Wayne Kramer: Jam It.

11 February 2002 | 1:00 am | Olivia Stewart
Originally Appeared In

You Gotta Kick Em Out.

Wayne Kramer Presents: Beyond Cyberpunk is in stores now.


It would have been perfect if Wayne Kramer had come on the phone and growled, "Hey, kick out the jams, motherfucker". But he didn't. In fact, the legendary punk father didn't do anything revolutionary at all. Even worse he seemed to want to distance himself from his entire glorious past when as joint leader of Detroit's meanest, leanest radical rock force of the '60s, MC5, he scared parents and authorities witless.

Now he's modest and nice.

He bursts out laughing when I offer the observation that 32 years after their immortal Kick Out The Jams album - one of the most demented high octane live rock'n'roll albums ever committed to bloody posterity - history has treated them so well that they are now approaching sainthood. "Too bad they don't pay on sainthood," he says.

"Look, I'm nothing but grateful," he says. "I have a lot of gratitude for the public at large that seem to find some value in what the band did and represented. It doesn't surprise me the way the perception of the band has changed because I knew what it was all about from the beginning. It's always nice to be recognised for your work but I can't live in the past; I can only live today in the day I'm in. And the work I do today has to sustain me not the work I did five days, five years or 25 years ago. I have no regrets and I don't close the door on it but I have to leave the past in the past and live today in today."

Well. we certainly aren't going to have a revolution, again.

"No. We're in a far different time now." He almost sounds wistful. I think. I hope. "I do think a lot of those principles - if you use the word 'principle' as another word for truth - then a lot of those principles were true 500,000 years ago and will be true 500,000 years from now. The principles of freedom, of justice and equality. Those basic ideals are still there: that there could be a better way to do things; that the ideals of compassion and sharing and commitment - those things still exist and you see them expressed in songs by contemporary artists from time to time."

Some of those artists appear on the new compilation Wayne Kramer Presents Beyond Cyberpunk in which the godfather lets his musical taste do the talking and redefines punk:

“I come from an older school where punk was not a term of endearment." Thus, he explains, "Punk, as an attitude, was meant to break out of the status quo - to throw away old and tired ideologies.
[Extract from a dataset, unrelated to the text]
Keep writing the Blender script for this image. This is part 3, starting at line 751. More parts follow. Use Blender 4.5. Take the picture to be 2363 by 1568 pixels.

Now we're going beyond." Or punk music is music that's "extending the frontier, pushing the boundaries of music out".

Punk as we know it - and we're talking US punk first, second and third generations (in order MC5 and the Stooges into Patti Smith and the New York Dolls into the Ramones, Dead Boys, Television) smokes best with some oldsters proving they still have what it takes: Dee Dee Ramone's Bad Little Go-Go-Girl is just brilliant - bop till you drop, friends, as Dee Dee surf's up (think Dick Dale) the Ramones patented sound. Wall Of Voodoo legend Stan Ridgeway offers the beautiful, harp-laced, Raymond Chandleresque pop of Beloved Movie Star. Former Stooge Ron Asheton unleashes a big, all heavy chords and meanness, Dead End Street. Guitarist Chris Spedding, whose played with more people than you probably know and was recently here with Roxy Music, is quaintly old rock on Love On Death Row. Richard Hell is still Richard Hell and the godfather's own Crawling Outta The Jungle is a thoroughly-chilled and nasty piece of electronic blues.

The band that delivers the most though, is the Kramer-produced Mother Superior (aka Rollins Band sans Hank Rollins) whose Black Silk is pure rock and sounds - the Cult without crutches and with attitude. It really is very good and Godfather Wayne agrees. Well he would considering he's working with 'em. Still.

"They are the best. I'm just finishing producing their album now. In fact, I have one more day in the studio tomorrow. They are great singers and songwriters. What Mother Superior does isn't what's happening in the music business, right now. They're not a rap-rock band and they're not cuddly, little, so-called punk rocky guys, and they're certainly not a boy band. They really understand what a song is; really understand structure and chorus and a good lyric. I'm in love with this record we're making. The songs are just killers. Jim Wilson, the lead singer, his voice is just earth-shattering, man. Sometimes, he reminds of me of Curtis Mayfield. He can sing in that smooth, sexy, falsetto. Kills me. Kills me."